Senza più la scorciatoia del debito e con la necessità di responsabilizzare le persone, i governi europei hanno almeno un paio di passi obbligati. Primo: per non compromettere inesorabilmente la crescita, il debito pubblico non si rimborsa, si rifinanzia. E per farlo ci vuole coraggio e credibilità politica. Per questo le misure shock, le valorizzazioni una tantum e pure gli annunci trionfalistici a mezzo stampa sono importanti. Perché una gestione efficace dell’emergenza crea aspettative di crescita e apre la strada a un futuro migliore. Ma presto o tardi questo circolo virtuoso ha bisogno di conferme fattuali.

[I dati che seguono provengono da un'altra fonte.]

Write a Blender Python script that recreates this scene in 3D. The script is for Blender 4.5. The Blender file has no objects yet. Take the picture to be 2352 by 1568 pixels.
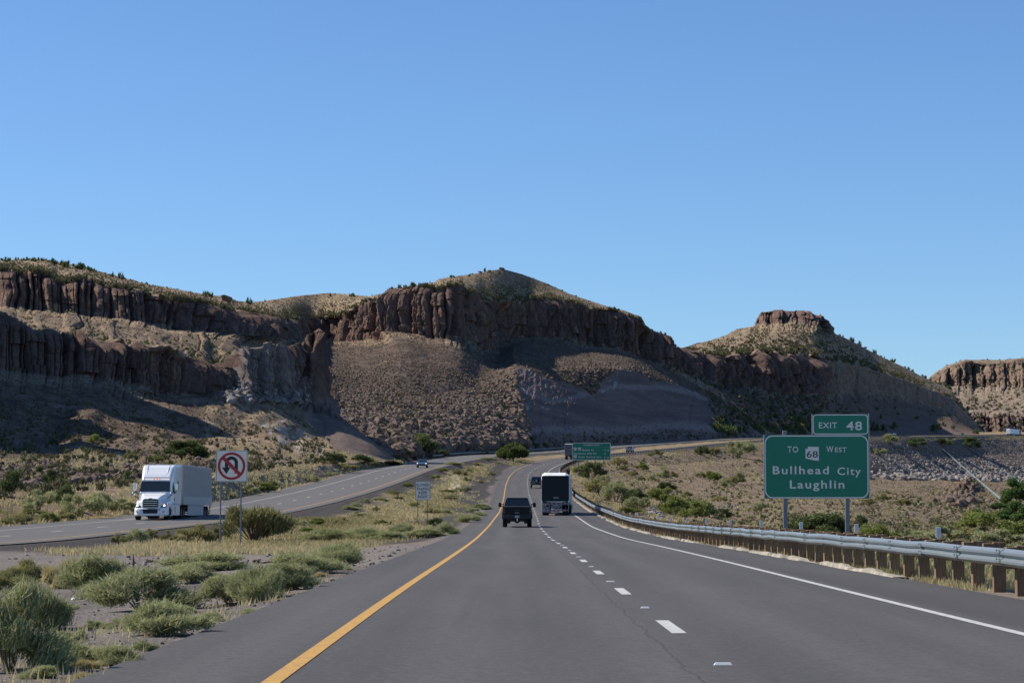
import bpy, bmesh, math, random
import numpy as np
from mathutils import Vector, Matrix

sc = bpy.context.scene
random.seed(7)
RNG = np.random.default_rng(11)

# ------------------------------------------------------------------ camera
F, CX, CY, CAMZ = 5600.0, 1176.0, 784.0, 1.32
PITCH = math.atan(388.0 / F)
cam_data = bpy.data.cameras.new('camera')
cam = bpy.data.objects.new('camera', cam_data)
sc.collection.objects.link(cam)
cam_data.sensor_width = 36.0
cam_data.lens = F / 2352.0 * 36.0
cam_data.clip_start = 0.5
cam_data.clip_end = 20000
cam.location = (0, 0, CAMZ)
cam.rotation_euler = (math.pi / 2 + PITCH, 0, 0)
sc.camera = cam

# ------------------------------------------------------------------ light
SUN_EL = math.radians(43)
SUN_AZ = math.radians(-78)          # left of the driving direction and ahead
world = bpy.data.worlds.new('World')
sc.world = world
world.use_nodes = True
wn = world.node_tree
sky = wn.nodes.new('ShaderNodeTexSky')
sky.sky_type = 'NISHITA'
sky.sun_disc = False
sky.sun_elevation = SUN_EL
sky.sun_rotation = SUN_AZ
sky.altitude = 1000
sky.air_density = 1.0
sky.dust_density = 0.3
sky.ozone_density = 3.0
bg = wn.nodes['Background']
tint = wn.nodes.new('ShaderNodeMix'); tint.data_type = 'RGBA'; tint.blend_type = 'MULTIPLY'
tint.inputs[0].default_value = 1.0; tint.inputs[7].default_value = (0.70, 0.91, 1.15, 1)
wn.links.new(sky.outputs[0], tint.inputs[6])
wn.links.new(tint.outputs[2], bg.inputs[0])
bg.inputs[1].default_value = 0.077
sun_data = bpy.data.lights.new('sun', 'SUN')
sun = bpy.data.objects.new('sun', sun_data)
sc.collection.objects.link(sun)
sun_data.energy = 4.0
sun_data.angle = math.radians(0.5)
sun_data.color = (1.0, 0.93, 0.82)
TOSUN = Vector((math.sin(SUN_AZ) * math.cos(SUN_EL), math.cos(SUN_AZ) * math.cos(SUN_EL), math.sin(SUN_EL)))
sun.rotation_euler = TOSUN.to_track_quat('Z', 'Y').to_euler()
sun.location = (-50, 20, 60)
sc.view_settings.view_transform = 'Standard'
sc.view_settings.look = 'None'
sc.view_settings.exposure = 0.62
sc.view_settings.gamma = 1.0
sc.cycles.max_bounces = 5
sc.cycles.diffuse_bounces = 2
sc.cycles.glossy_bounces = 2
sc.cycles.transmission_bounces = 3
sc.cycles.use_denoising = True

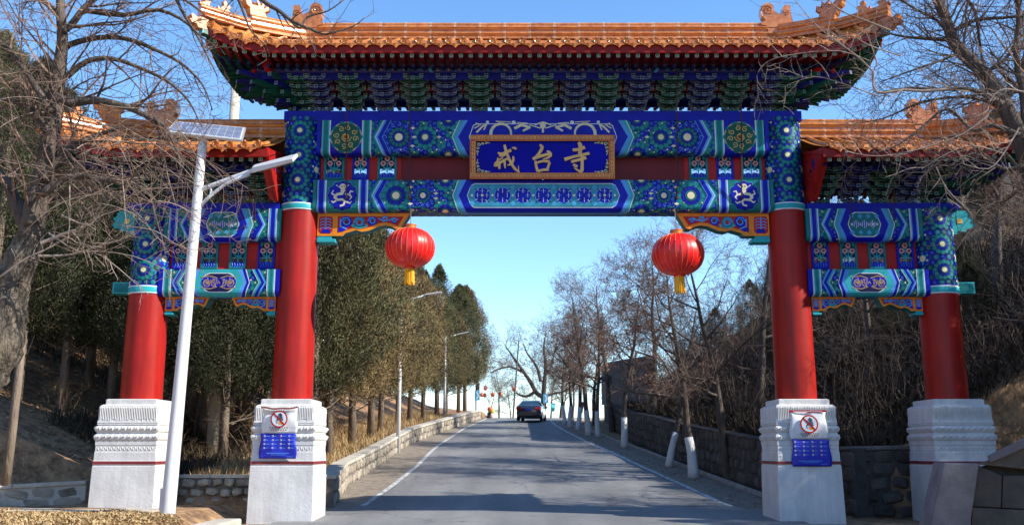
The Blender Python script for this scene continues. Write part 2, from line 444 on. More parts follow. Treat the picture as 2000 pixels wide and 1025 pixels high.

E qui arriva il secondo passo: le liberalizzazioni devono permettere alle forze vitali del Paese di ritornare protagoniste. È in realtà un grande passo perché Stato e membri della società, tutti noi insomma dovremo ripensare il modo in cui oggi rispondiamo ai nostri bisogni e trovare il coraggio per idee e soluzioni in prima persona. Qualsiasi decisione rimandi questa sfida, presto o tardi, presenterà il conto. E sarà altro debito sul nostro futuro.